Kaaya was sacked twice in the first four games combined. But as the Hurricanes have stepped up in the level of competition, Kaaya has gone down, suffering 13 sacks the past three games. He’s on pace for a career-high 25 sacks.

“We don’t blame anybody,” Richt said. “We correct.”

Who is he correcting? Everybody.

“All I can tell you is when we meet, everybody’s got a piece of this pie, so to speak,” Richt said. “Everybody’s got a job to do.”

For example, the running backs, wildly effective the first few weeks, could help by giving Kaaya more manageable down-and-distance situations. Richt pointed out that late in the Penn State-Ohio State game, he noticed how the Buckeyes had issues with pass protection because it was obvious they needed to throw.
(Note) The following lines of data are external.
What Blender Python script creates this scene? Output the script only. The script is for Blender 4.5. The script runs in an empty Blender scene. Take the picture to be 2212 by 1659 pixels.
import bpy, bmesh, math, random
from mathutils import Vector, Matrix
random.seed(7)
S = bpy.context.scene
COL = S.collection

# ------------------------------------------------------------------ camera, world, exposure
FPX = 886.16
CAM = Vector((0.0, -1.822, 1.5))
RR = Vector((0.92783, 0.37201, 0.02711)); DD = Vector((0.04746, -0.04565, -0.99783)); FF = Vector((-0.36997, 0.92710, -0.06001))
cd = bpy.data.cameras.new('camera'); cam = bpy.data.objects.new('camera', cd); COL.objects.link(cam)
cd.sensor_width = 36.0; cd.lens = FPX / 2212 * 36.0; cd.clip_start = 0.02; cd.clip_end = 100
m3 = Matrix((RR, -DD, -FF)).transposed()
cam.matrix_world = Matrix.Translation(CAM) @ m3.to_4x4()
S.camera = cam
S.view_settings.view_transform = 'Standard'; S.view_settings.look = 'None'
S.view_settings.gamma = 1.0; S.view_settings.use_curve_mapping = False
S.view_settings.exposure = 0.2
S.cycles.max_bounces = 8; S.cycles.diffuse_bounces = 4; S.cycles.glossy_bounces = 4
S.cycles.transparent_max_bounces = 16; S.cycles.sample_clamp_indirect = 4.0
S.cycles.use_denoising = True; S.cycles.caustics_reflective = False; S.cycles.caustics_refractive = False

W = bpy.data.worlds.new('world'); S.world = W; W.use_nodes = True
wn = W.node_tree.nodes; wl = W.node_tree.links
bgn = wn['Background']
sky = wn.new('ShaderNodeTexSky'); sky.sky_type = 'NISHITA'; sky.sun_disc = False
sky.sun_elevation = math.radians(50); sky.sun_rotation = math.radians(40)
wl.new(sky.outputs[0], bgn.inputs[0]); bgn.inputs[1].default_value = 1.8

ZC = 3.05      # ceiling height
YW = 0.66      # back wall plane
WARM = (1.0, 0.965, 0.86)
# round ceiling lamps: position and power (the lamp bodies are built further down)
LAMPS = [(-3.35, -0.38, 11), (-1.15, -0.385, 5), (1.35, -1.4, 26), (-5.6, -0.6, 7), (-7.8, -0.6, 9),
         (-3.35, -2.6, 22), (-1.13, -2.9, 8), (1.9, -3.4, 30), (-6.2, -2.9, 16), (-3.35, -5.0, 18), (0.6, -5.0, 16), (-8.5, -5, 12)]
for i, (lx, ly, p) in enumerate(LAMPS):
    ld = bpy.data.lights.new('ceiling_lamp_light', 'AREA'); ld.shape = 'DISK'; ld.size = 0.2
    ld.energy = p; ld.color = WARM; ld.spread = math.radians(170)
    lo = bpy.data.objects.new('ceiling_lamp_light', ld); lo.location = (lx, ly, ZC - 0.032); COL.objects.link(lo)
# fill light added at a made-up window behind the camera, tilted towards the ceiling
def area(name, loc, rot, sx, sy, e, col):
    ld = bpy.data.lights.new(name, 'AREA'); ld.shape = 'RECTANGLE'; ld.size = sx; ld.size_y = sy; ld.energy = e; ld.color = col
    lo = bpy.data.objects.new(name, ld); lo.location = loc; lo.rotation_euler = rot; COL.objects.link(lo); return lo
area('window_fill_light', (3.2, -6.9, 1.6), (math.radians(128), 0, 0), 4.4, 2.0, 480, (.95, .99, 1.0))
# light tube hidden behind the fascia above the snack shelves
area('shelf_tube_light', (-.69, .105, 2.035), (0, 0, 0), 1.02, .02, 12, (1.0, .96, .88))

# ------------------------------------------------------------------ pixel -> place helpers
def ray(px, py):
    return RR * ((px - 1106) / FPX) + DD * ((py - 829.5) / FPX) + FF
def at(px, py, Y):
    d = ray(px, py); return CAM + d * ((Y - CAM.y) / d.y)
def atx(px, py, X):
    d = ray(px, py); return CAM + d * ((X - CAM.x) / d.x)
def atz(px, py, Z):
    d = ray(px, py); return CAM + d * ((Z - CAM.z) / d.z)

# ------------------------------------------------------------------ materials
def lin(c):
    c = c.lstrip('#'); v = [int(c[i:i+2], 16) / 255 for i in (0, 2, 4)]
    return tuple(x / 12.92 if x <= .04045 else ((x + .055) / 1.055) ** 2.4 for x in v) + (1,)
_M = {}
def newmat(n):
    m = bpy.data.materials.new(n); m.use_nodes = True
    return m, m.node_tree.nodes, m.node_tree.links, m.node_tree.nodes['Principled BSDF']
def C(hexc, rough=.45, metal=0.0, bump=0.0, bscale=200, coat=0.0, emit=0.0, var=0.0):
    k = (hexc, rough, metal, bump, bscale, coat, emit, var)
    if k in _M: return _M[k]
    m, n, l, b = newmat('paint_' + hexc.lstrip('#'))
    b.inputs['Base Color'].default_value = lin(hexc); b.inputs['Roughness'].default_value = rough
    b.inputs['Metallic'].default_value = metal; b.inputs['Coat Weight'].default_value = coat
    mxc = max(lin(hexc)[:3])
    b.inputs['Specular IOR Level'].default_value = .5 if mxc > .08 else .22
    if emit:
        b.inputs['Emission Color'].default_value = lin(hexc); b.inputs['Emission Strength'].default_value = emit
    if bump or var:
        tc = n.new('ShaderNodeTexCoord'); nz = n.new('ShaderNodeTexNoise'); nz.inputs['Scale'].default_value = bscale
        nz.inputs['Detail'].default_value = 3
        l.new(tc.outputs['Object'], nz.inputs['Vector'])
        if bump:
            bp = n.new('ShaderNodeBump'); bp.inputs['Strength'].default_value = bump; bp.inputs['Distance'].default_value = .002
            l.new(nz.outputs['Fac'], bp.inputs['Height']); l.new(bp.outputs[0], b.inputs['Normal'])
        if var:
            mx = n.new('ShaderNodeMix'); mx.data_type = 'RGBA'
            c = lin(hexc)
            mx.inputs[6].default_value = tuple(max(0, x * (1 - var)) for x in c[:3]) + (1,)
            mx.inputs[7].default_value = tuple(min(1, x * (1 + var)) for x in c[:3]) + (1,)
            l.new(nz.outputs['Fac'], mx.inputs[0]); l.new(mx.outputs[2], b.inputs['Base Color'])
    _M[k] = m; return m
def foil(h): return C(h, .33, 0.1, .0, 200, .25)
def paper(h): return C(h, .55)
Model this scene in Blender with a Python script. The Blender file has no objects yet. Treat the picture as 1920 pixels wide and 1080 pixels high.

“These D-ends are pretty good across the country,” Richt said. “I think Ohio State has one of the better lines in America, so I’m not saying anything bad about them. I’m just saying it’s hard to pass pro down after down like that. So we have to get better on first down. We have to get better on second down. We’ve got to get better running the ball.

“It’s an everybody thing. It’s not just an offensive line thing.”

But being the line coach, Searels takes eight sacks personally.

“We’ve got a standard and the standard’s set real high here at Miami,” he said. “Real high. There’s been some outstanding offensive lines here. And we’re not going to lower that standard and we’re going to demand that we do it right until we get it right. We’ve got a ways to go there.”

If getting angry about eight sacks is the first step, perhaps they’ve at least made it that far.

“It’s being nasty, it’s cutting, it’s everything,” Isidora said. “Finishing your block. Putting a guy on his back. We need to play to that standard.”